Since your contract with your wife’s relative specifically binds her to pay the balance of the contract price, she has no other recourse but to fulfill the said obligation when the same becomes due and demandable. If she fails to conform thereto, you, being the vendor, have remedies under the law.

However, we want to emphasize that seeking for her eviction is not the proper legal route for you and your wife to take. Rather, you may extrajudicially demand from your buyer for the rescission of your contract with the payment of damages, if you have incurred any. As provided for under Article 1191 of the New Civil Code of the Philippines, “The power to rescind obligations is implied in reciprocal ones, in case one of the obligors should not comply with what is incumbent upon him. x x x The injured party may choose between the fulfillment and the rescission of the obligation, with the payment of damages in either case. He may also seek rescission, even after he has chosen fulfillment, if the latter should become impossible. x x x The court shall decree the rescission claimed, unless there be just cause authorizing the fixing of the period. x x x “

Nevertheless, you will be required to return whatever you have received by reason of the said contract because rescission does not only entail the termination of the contract but also creates the obligation on the part of both the obligor and the obligee to return the object of the contract. In the case of Velarde vs. Court of Appeals, 361 SCRA 57, July 11, 2001, the Supreme Court ruled that rescission “x x x can be carried out only when the one who demands rescission can return whatever he may be obliged to restore. To rescind is to declare a contract void at its inception and to put an end to it as though it never was. It is not merely to terminate it and release the parties from further obligations to each other, but to abrogate it from the beginning and restore the parties to their relative positions as if no contract has been made. x x x”
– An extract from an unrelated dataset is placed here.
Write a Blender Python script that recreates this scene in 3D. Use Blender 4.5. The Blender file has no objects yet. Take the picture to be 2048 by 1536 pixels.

Accordingly, if the buyer refuses to heed your demand to rescind the contract and voluntarily return the house, you must seek for the rescission of your contract before the court. It will be the discretion of the court whether to grant your petition or grant the buyer sufficient time so as to allow her to comply with her obligation of paying you the balance of the contract price.

We hope that we were able to answer your queries. Please be reminded that this advice is based solely on the facts you have narrated and our appreciation of the same. Our opinion may vary when other facts are changed or elaborated.